Tripatouillage entre Kasaïens
En réalité, Félix Tshisekedi est déterminé à éliminer tous ses adversaires de la course. Conscient de la difficulté à obtenir la majorité des voix de ses compatriotes, le Chef de l’Etat congolais a décidé de jouer son va-tout en mettant à contribution la Cour Constitutionnelle. Après avoir procédé à l’installation des hauts magistrats de cette juridiction en y nommant 7 originaires du Kasaï sur les 9 juges, le Président-candidat a verrouillé la Cour. Il revient à ses fidèles et à leur président Kamulete de renvoyer l’ascenseur au Chef de l’Etat.
Avant la publication de leur décision, Dieudonné Kamulete Badibanga et ses juges seront internés dans un lieu secret sous la protection de la Garde Républicaine.
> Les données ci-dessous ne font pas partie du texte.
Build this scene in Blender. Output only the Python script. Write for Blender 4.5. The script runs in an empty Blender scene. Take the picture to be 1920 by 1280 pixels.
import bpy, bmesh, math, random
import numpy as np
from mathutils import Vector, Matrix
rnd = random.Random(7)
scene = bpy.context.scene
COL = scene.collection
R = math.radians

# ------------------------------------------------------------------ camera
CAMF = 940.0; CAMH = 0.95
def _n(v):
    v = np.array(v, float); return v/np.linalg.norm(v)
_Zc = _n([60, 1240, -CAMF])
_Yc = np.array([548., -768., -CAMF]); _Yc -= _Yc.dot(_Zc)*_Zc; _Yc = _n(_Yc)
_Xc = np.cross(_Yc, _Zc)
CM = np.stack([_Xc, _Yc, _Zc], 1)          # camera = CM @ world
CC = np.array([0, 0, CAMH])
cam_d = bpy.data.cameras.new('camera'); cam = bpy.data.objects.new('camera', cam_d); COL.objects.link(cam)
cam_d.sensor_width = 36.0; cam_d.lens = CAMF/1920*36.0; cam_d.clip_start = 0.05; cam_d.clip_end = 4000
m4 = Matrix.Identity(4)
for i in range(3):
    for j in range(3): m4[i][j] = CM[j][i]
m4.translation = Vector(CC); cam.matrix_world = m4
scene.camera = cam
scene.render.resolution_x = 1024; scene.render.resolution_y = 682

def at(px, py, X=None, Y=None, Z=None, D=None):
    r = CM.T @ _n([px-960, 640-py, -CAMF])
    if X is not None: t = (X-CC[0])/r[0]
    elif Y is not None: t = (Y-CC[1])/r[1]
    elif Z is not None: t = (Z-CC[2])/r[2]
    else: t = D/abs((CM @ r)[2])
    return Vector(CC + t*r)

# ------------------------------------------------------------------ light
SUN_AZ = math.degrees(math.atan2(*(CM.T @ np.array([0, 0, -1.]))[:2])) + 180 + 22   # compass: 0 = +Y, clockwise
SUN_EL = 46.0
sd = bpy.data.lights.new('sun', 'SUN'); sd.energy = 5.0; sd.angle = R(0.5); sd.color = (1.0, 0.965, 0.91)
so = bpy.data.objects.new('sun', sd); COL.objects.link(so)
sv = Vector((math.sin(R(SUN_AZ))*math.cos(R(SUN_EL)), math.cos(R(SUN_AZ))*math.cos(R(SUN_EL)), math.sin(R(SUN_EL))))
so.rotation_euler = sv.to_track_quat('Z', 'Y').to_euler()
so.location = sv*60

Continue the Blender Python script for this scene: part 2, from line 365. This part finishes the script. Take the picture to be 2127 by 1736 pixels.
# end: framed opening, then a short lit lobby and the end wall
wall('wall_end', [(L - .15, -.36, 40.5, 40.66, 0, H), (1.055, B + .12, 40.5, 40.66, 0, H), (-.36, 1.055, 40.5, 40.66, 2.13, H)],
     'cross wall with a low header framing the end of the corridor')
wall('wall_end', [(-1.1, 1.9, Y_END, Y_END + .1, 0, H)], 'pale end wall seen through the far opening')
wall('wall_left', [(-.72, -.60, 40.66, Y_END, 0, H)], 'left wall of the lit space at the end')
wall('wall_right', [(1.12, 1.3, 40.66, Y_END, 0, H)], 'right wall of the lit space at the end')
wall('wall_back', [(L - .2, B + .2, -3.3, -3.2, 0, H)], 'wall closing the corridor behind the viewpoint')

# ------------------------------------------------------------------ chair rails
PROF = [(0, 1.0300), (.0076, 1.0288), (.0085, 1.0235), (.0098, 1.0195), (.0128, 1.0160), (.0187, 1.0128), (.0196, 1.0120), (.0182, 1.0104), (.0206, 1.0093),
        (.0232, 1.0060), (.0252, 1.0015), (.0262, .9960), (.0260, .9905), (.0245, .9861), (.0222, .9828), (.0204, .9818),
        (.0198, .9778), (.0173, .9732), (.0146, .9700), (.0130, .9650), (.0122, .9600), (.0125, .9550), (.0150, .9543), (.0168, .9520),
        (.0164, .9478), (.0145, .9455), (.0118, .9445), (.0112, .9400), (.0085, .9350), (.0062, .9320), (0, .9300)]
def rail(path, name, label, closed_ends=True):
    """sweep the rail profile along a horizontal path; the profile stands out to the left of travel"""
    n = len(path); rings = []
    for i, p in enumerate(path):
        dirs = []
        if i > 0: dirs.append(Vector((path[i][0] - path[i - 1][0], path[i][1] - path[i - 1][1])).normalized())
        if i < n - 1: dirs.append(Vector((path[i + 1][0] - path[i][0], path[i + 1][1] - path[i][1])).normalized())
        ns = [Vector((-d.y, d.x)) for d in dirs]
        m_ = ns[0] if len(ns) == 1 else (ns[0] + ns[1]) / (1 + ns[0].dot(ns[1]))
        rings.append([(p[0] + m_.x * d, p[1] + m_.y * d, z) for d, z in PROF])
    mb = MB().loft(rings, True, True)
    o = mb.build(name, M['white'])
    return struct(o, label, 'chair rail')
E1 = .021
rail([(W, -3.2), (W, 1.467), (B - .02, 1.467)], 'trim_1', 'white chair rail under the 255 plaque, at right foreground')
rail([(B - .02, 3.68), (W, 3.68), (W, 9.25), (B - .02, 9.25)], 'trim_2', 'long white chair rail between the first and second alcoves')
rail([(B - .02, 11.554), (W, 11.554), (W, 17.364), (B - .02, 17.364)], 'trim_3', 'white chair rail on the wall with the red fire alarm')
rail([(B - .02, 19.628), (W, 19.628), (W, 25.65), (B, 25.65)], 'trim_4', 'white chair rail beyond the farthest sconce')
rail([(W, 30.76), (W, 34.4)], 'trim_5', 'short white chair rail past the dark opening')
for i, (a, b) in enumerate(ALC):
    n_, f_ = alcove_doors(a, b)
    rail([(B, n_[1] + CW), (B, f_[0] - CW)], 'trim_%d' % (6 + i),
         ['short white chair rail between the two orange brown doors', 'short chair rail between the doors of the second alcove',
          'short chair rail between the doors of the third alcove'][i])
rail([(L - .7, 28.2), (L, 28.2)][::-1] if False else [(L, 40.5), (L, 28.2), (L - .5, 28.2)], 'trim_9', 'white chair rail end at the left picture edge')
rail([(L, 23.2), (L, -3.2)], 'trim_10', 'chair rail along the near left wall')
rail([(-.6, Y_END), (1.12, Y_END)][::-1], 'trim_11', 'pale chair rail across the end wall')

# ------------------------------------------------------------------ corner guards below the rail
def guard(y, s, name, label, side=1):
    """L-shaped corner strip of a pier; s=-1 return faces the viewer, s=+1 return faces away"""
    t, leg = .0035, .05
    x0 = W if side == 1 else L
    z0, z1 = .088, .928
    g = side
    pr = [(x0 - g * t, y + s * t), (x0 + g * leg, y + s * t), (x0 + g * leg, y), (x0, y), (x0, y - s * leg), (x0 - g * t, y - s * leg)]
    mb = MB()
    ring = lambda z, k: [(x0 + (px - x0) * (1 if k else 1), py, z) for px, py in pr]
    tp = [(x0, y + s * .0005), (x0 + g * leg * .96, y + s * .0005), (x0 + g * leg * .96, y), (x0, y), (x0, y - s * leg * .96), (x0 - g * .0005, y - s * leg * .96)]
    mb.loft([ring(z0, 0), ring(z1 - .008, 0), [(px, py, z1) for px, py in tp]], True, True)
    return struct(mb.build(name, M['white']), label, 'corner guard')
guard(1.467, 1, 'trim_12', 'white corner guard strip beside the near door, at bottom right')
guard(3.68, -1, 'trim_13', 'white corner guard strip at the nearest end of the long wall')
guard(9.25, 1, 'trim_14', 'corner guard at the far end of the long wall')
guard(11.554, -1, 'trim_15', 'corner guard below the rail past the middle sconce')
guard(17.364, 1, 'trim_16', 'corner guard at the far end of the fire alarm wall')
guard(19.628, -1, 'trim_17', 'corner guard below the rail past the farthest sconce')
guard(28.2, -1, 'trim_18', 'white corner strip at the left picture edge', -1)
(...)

Craignant la réaction de la rue et les contestations violentes qui suivront l’invalidation des principaux candidats de l’opposition, la résidence du Président de la Cour Constitutionnelle est déjà placée sous protection.
En définitive, au sein de la classe politique congolaise et dans l’opinion, prévaut l’idée que Joseph Kabila et sa famille politique ont eu raison de boycotter les élections congolaises. "On se dirige vers une grande farce électorale. Ces élections sont organisées par le pouvoir pour le pouvoir", déclare un étudiant de l’UNIKIN qui vient de suivre la remise de la toge de docteur honoris causa au Président Tshisekedi.
Au sein de la majorité de l’Union Sacrée, l’humeur est à la fête. «"Quel que soit le prix à payer, il faut aller au forcing pour organiser les élections coûte que coûte", affirme un sénateur MLC qui ajoute qu'"un pouvoir n’organise pas des élections pour les perdre !".
Reste à savoir quelles seront les réactions des partisans d’Augustin Matata, de Denis Mukwege, de Moïse Katumbi et de Martin Fayulu. Il y a fort à parier qu’ils ne resteront pas les bras croisés et que les jours qui viennent risquent d’être très agités.